Superintendent Pamela C. Brown on Wednesday presented the School Board and public with a set of facts that should have been plain to her from the beginning. Hiring two unqualified people as district administrators is wrong. Maneuvering to transform them into highly paid “interns” is even more wrong.

The Buffalo School Board did the right thing Wednesday in voting unanimously to fire Yamilette Williams and Faith Alexander because they lack the certification to do their jobs. It’s too bad the situation went as far as it did.

Education lawyer Karl Kristoff made it plain to Brown and board members Wednesday that despite earlier efforts and plans to keep Alexander and Williams as interns, the idea would not fly. There were too many job responsibilities Alexander and Williams could not fulfill in that role.

Brown recommended the resolutions to fire the administrators, but only after first hiring the unqualified administrators, then trying the intern trick. The board approved the terminations while stating the actions do “not reflect negatively” on the administrators’ competence or contributions to the district. Brown called the decision “very difficult.” But the fact-finding and research she talked about doing over the past few weeks should have been done earlier.
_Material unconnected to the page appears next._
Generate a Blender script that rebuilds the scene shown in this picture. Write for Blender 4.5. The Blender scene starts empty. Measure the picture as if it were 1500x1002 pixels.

Alexander was acting as one of the district’s chiefs of school leadership. It was her job to provide direct oversight to schools. Williams acted as the district’s chief of curriculum, assessment and instruction.

Both women have district-level certification in other states. But not in this one. The district actually violated its own job descriptions, which clearly state that district leader certification is required upon hiring.

After the district spent $13,000 in local grant money to enroll Alexander and Williams in a superintendent development program through Oswego State College and then found out that the college is not one of the sites eligible to offer a “Transitional D” certification, an alternative plan was hatched.

The college could give Williams and Alexander enough credit for past work/college experience to make them immediately eligible for internship certificates.

And voilà.

Except internships are typically geared toward teachers and not district administrators. Other administrators typically have no more than 40 days to gain district leader certification if they don’t already have it upon arrival.

The state Education Department made it clear that Williams and Alexander would only be able to serve as interns, under supervision, within the school system. The certificates would have allowed the women to do what the district decides they can do, within limits, while under supervision. At $130,000 or so per year. Each.

Williams and Alexander could still get the certification they need. They have up to two years to do so, although they should repay the district instead. Indeed, the district should ask to get the money back.

This is yet another segment in the ongoing saga starring the Buffalo Public Schools and its ill-suited superintendent. She broadsided the School Board on a key hire – former highly paid consultant Mary Guinn was presented to the board, without notice, as interim deputy superintendent. Guinn and the now-fired administrators shared previous employment as consultants with the Arizona-based Evans Newton educational firm.

Williams and Alexander were placed on unpaid leave after Board Member Carl Paladino publicized the fact that neither one had the certification that her job description and employment contract requires.

Under Brown’s direction, the Buffalo School District has cut corners, deceived the School Board and public, and failed to achieve routine standards of competence the state’s other large school districts seem to meet easily.

With elections just over a month away, Brown could soon find herself confronting a School Board that formally acknowledges her deficiencies as a leader. And votes to fire her. There is no reason to wait that long.